--- START OF RECORDS TO USE ---
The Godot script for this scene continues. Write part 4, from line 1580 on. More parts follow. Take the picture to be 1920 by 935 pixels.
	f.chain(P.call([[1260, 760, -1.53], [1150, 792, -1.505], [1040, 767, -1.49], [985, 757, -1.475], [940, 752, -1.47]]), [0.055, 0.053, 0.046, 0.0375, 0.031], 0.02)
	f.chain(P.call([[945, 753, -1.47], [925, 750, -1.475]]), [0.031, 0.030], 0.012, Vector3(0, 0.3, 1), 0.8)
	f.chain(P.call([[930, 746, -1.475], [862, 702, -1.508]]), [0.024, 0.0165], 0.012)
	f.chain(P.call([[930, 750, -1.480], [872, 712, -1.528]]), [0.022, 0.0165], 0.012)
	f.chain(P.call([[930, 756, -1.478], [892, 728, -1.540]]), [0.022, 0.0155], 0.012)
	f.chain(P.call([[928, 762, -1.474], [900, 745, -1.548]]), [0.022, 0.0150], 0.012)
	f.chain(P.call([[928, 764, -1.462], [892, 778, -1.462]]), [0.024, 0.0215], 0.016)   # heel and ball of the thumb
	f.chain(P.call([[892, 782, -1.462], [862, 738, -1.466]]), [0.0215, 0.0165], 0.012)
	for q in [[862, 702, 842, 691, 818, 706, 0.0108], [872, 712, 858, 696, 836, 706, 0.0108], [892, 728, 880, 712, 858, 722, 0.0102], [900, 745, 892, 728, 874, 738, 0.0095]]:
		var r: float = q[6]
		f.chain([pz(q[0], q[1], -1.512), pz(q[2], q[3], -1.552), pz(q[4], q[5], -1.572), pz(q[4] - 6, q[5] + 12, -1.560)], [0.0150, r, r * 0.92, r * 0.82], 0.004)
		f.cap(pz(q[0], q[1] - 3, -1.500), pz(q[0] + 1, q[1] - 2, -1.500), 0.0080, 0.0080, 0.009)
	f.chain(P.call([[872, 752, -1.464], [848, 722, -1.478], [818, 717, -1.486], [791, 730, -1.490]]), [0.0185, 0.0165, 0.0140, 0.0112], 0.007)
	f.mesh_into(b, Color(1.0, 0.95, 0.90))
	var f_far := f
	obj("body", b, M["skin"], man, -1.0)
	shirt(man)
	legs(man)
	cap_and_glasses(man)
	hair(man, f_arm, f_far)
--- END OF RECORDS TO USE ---
--- START OF RECORDS TO USE ---
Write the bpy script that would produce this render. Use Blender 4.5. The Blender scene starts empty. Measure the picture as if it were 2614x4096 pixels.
--- END OF RECORDS TO USE ---
WHAT TO PRODUCE: Repeat, character for character, the lines of the material above from the line with "The Godot script" through the line with "hair(man, f_arm, f_far)".

ANSWER TO THIS EXERCISE:
The Godot script for this scene continues. Write part 4, from line 1580 on. More parts follow. Take the picture to be 1920 by 935 pixels.
	f.chain(P.call([[1260, 760, -1.53], [1150, 792, -1.505], [1040, 767, -1.49], [985, 757, -1.475], [940, 752, -1.47]]), [0.055, 0.053, 0.046, 0.0375, 0.031], 0.02)
	f.chain(P.call([[945, 753, -1.47], [925, 750, -1.475]]), [0.031, 0.030], 0.012, Vector3(0, 0.3, 1), 0.8)
	f.chain(P.call([[930, 746, -1.475], [862, 702, -1.508]]), [0.024, 0.0165], 0.012)
	f.chain(P.call([[930, 750, -1.480], [872, 712, -1.528]]), [0.022, 0.0165], 0.012)
	f.chain(P.call([[930, 756, -1.478], [892, 728, -1.540]]), [0.022, 0.0155], 0.012)
	f.chain(P.call([[928, 762, -1.474], [900, 745, -1.548]]), [0.022, 0.0150], 0.012)
	f.chain(P.call([[928, 764, -1.462], [892, 778, -1.462]]), [0.024, 0.0215], 0.016)   # heel and ball of the thumb
	f.chain(P.call([[892, 782, -1.462], [862, 738, -1.466]]), [0.0215, 0.0165], 0.012)
	for q in [[862, 702, 842, 691, 818, 706, 0.0108], [872, 712, 858, 696, 836, 706, 0.0108], [892, 728, 880, 712, 858, 722, 0.0102], [900, 745, 892, 728, 874, 738, 0.0095]]:
		var r: float = q[6]
		f.chain([pz(q[0], q[1], -1.512), pz(q[2], q[3], -1.552), pz(q[4], q[5], -1.572), pz(q[4] - 6, q[5] + 12, -1.560)], [0.0150, r, r * 0.92, r * 0.82], 0.004)
		f.cap(pz(q[0], q[1] - 3, -1.500), pz(q[0] + 1, q[1] - 2, -1.500), 0.0080, 0.0080, 0.009)
	f.chain(P.call([[872, 752, -1.464], [848, 722, -1.478], [818, 717, -1.486], [791, 730, -1.490]]), [0.0185, 0.0165, 0.0140, 0.0112], 0.007)
	f.mesh_into(b, Color(1.0, 0.95, 0.90))
	var f_far := f
	obj("body", b, M["skin"], man, -1.0)
	shirt(man)
	legs(man)
	cap_and_glasses(man)
	hair(man, f_arm, f_far)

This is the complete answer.